Em dezembro de 2010, Bernie Sanders fez um discurso de oito horas e meia, no Senado dos Estados Unidos da América, para protestar contra a aprovação de menores cortes de impostos para os muito ricos, promovidos pela administração Bush. Tecnicamente, estes discursos, quando inviabilizam a aprovação de legislação, são chamados de filibuster e foram imortalizados no filme de Frank Capra “Mr. Smith Goes to Washington”. No caso do discurso do senador do Vermont, isso não aconteceu. Mais uma vez, George W. Bush cortou milhares de milhões de euros aos impostos dos mais ricos, tornando os EUA uma sociedade ainda mais desigual, em que o fosso entre os mais ricos e os mais pobres cresce desde os tempos da eleição de Reagan. Como comentava o multimilionário Warren Buffett, a propósito de pagar percentualmente muito menos impostos que a sua empregada doméstica, “há uma guerra de classes nos Estados Unidos da América e a minha classe está a vencê-la”.

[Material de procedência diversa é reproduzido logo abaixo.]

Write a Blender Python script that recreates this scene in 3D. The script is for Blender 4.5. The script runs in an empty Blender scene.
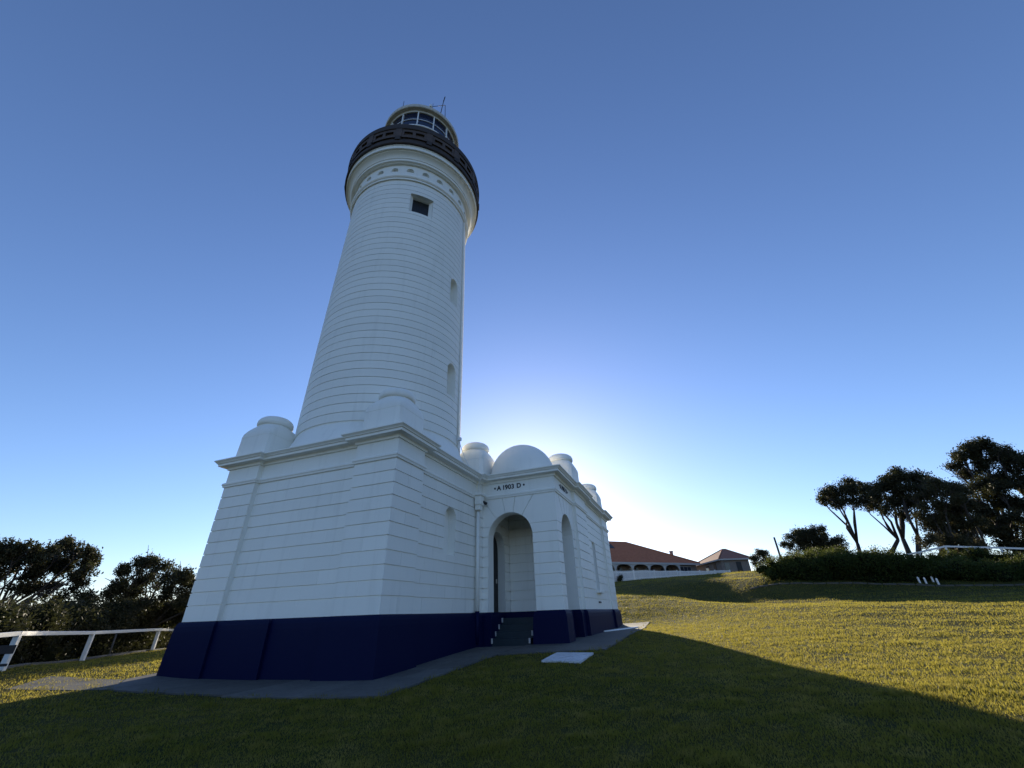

Segundo uma sondagem recente encomendada pela CBS/”New York Times”, mais de 66% dos norte-americanos acham que o dinheiro e os rendimentos deviam estar mais bem distribuídos e 72% defendem que as grandes empresas não deviam ter tanto poder político. Já em 2011, um estudo do Pew Research Center revelava que nos votantes de menos de 30 anos, 49% tinham uma imagem positiva do socialismo, contra apenas 46% que pensavam o mesmo do capitalismo.
O sucesso da candidatura à nomeação democrática de Bernie Sanders tem de ser visto à luz destes dados.
Filho de uma família judia, Sanders despertou muito cedo para a política, apesar de só se ter inscrito no Partido Democrata em 2015. O pai era um imigrante judeu fugido da Polónia que viu a sua família ser exterminada no Holocausto. “Um tipo chamado Adolf Hitler ganhou uma eleição em 1932. Ganhou uma eleição e 50 milhões de pessoas morreram devido a esse resultado na ii Guerra Mundial, incluindo seis milhões de judeus. Foi devido a isso que aprendi desde pequeno que a política é muito importante.”
A carreira e o ativismo político de Bernie Sanders começaram na Universidade de Chicago, onde aderiu à Young People’s Socialist League, braço juvenil do Partido Socialista da América, de ideologia social-democrata. Ainda como estudante, começou a militar nos movimentos contra a guerra do Vietname, pelos direitos civis e contra a discriminação dos negros. É na sequência dessas movimentações que Bernie Sanders concorre às suas primeiras eleições, já como membro do Liberty Union Party, que é criado a partir do movimento pacifista e do People’s Party. Obtém resultados marginais inferiores a 5% dos votos. Em 1979 deixa esse partido e torna-se diretor da American People’s Historical Society. É nesse cargo que produz um documentário sobre o líder histórico dos socialistas norte-americanos, Eugene Debs, e pronuncia em 1979 uma intervenção que o cita: “Eu não sou um soldado do capitalismo. Eu sou um revolucionário proletário. Sou contra todas as guerras exceto uma [a de classes].”
Em 1981, quando ganha a câmara de Burlington, coloca o retrato de Debs no seu gabinete, imagem que o acompanha para todos os seus cargos até ao gabinete de senador. Sanders está longe de ser simpatizante bolchevique como Eugene Debs. Apesar de ter passado a lua de mel com a sua atual mulher na União Soviética, é um defensor do modelo dos países nórdicos. Tem em relação aos outros “esquerdistas” dos EUA essa diferença e ainda outra, como revela o seu antigo colaborador Garry Nelson à revista “New Yorker”: “A diferença de Bernie em relação aos outros esquerdistas é que ele quer ganhar.” E foi assim que aconteceu até hoje. Eleito como independente para o Congresso e depois para o Senado, foi considerado o senador mais popular do país, com 83% de apreciação positiva em 2015. A sua candidatura obriga Hillary Clinton a resguardar a sua ala esquerda. O seu resultado, mesmo que não seja nomeado, indica a organização de uma nova e forte componente socialista no país: “O meu trabalho será ajudar a reunir gente para uma coligação capaz de vencer e transformar a política”, garante o próprio.